Zitate der Berichterstatterinnen
Die Ko-Berichterstatterin Evelyn Regner (S&D, Österreich) erklärte:
„Dies ist ein Mosaikstein von vielen, aber ein ganz wichtiger. Wir geben Frauen endlich eine faire Chance in Spitzenpositionen von Unternehmen zu gelangen. Frauen sind klug, sie sind innovativ und sie sind einfach zu vielem fähig.“
Die Ko-Berichterstatterin Lara Wolters (S&D, Niederlande) sagte:
„Nachdem es 10 Jahre eine Blockade gegeben hat, ist es nun gelungen. Wir haben Hindernisse in den Mitgliedstaaten überwunden, die aus Prinzip nichts für die Gleichstellung machen wollten oder die meinten, das Ganze würde sich schon von selbst regeln. Unternehmen in der EU müssen nun für ausgewogene Vorstände und Aufsichtsräte sorgen und wenn sie scheitern, werden wir sie zur Verantwortung ziehen können.“
Nächste Schritte
Nachdem Parlament und Rat die Einigung nun formell gebilligt haben, tritt die Richtlinie 20 Tage nach ihrer Veröffentlichung im Amtsblatt der EU in Kraft. Die Mitgliedstaaten müssen die Vorschriften innerhalb von zwei Jahren umsetzen. Unternehmen müssen die Quoten bis zum 30. Juni 2026 anwenden.
Hintergrundinformationen
Die Europäische Kommission legte ihren Vorschlag erstmals 2012 vor, und das Europäische Parlament nahm seine Verhandlungsposition bereits 2013 an. Das Dossier war im Rat vor allem auf Betreiben Deutschlands fast ein Jahrzehnt lang blockiert, bis sich die Minister*innen für Beschäftigung und soziale Angelegenheiten im März 2022 schließlich auf einen Standpunkt einigten. Die Verhandlungsführer*innen von Parlament und Rat erzielten im Juni eine Einigung.

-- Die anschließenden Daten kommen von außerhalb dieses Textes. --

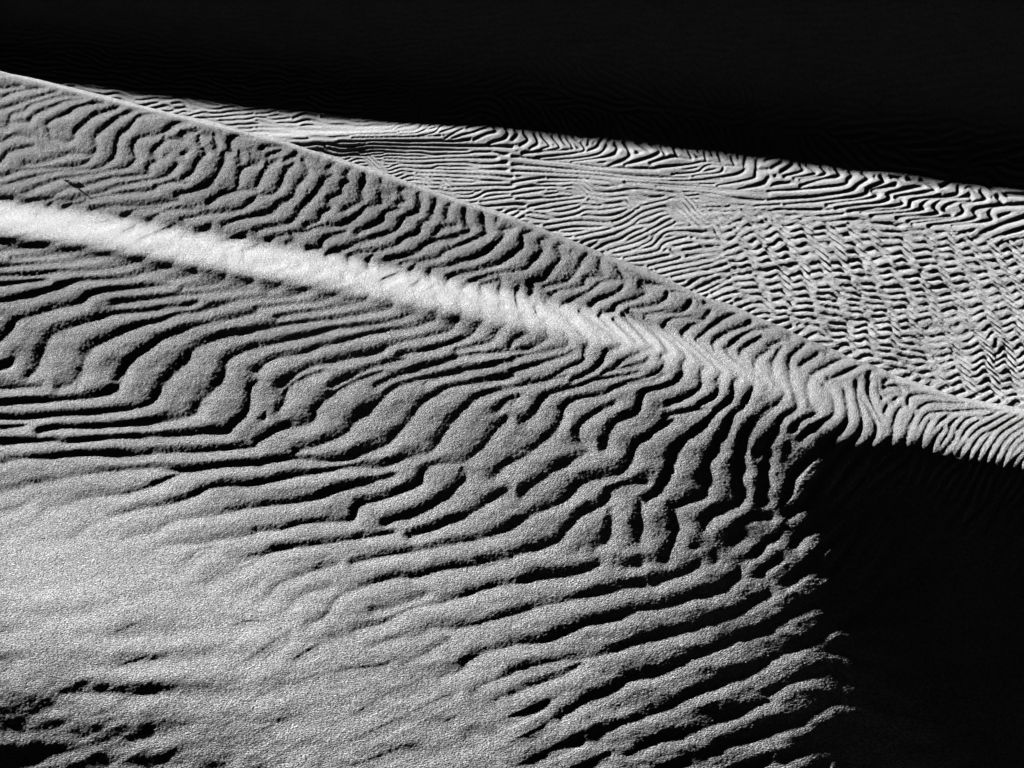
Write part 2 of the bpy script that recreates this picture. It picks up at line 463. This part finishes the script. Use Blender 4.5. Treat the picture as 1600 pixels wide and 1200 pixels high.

Zurzeit sind lediglich 30,6 % der Vorstandsmitglieder in den größten börsennotierten Unternehmen der EU Frauen, wobei es in den Mitgliedstaaten erhebliche Unterschiede gibt (in Frankreich sind es 45,3 %, in Zypern 8,5 %). Zwar nimmt der Frauenanteil in Vorständen zu, doch Frauen stellen auch 2022 noch immer weniger als 10 % der Vorstandsvorsitzenden bzw. Geschäftsführerinnen der größten börsennotierten Unternehmen in den EU-Staaten.